California’s AB 51 would have prohibited California employers from including arbitration terms in employment agreements beginning January 1, 2020. After years of ongoing litigation, last week the Ninth Circuit ruled AB 51 to be preempted by the Federal Arbitration Act.
In early January of 2020, a California federal district court granted the U.S. Chamber of Commerce’s request for preliminary injunction, halting the enforcement of AB 51. The State of California appealed the decision to the Ninth Circuit.
In September 2021, a Ninth Circuit panel partially upheld and partially blocked AB 51 under an FAA preemption. In response, the U.S. Chamber of Commerce filed for a rehearing by the full court.
Unexpectedly, in August 2022, the Ninth Circuit decided to withdraw its prior 2021 opinion entirely and grant a panel rehearing. This leads to the ruling of the Ninth Circuit released on February 16.
The Ninth Circuit panel ruled that AB 51 is preempted by the FAA. In affirming the initial grant of a preliminary injunction, the panel referred to long-standing Supreme Court precedent that finds rules that burden the formation of arbitration agreements to be in conflict with the legislative intent of, and therefor preempted by, the FAA.
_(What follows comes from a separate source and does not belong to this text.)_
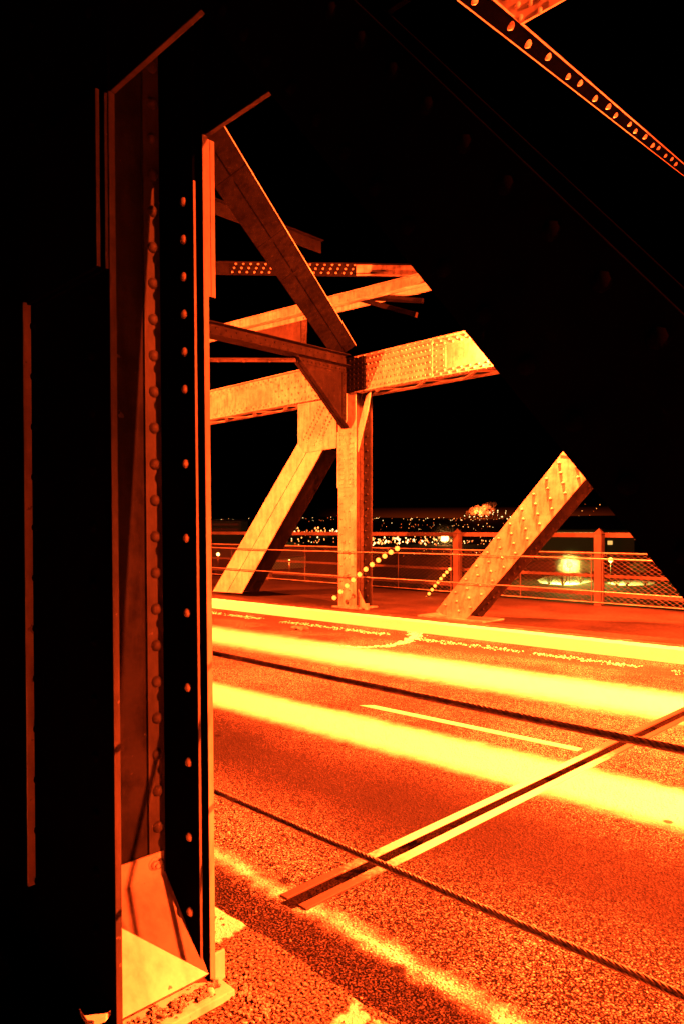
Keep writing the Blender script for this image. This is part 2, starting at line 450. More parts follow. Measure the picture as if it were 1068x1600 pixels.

Furthermore, the Ninth Circuit rejected the State of California’s arguments that clauses of AB 51 can be severed, finding that AB 51’s provision all work together to hinder the formation of arbitration agreements and therefore must be enjoined in whole.
The Ninth Circuit ruling does not bode well for the future of AB 51, however the matter must still return to the district court for final determination on the legality of AB 51.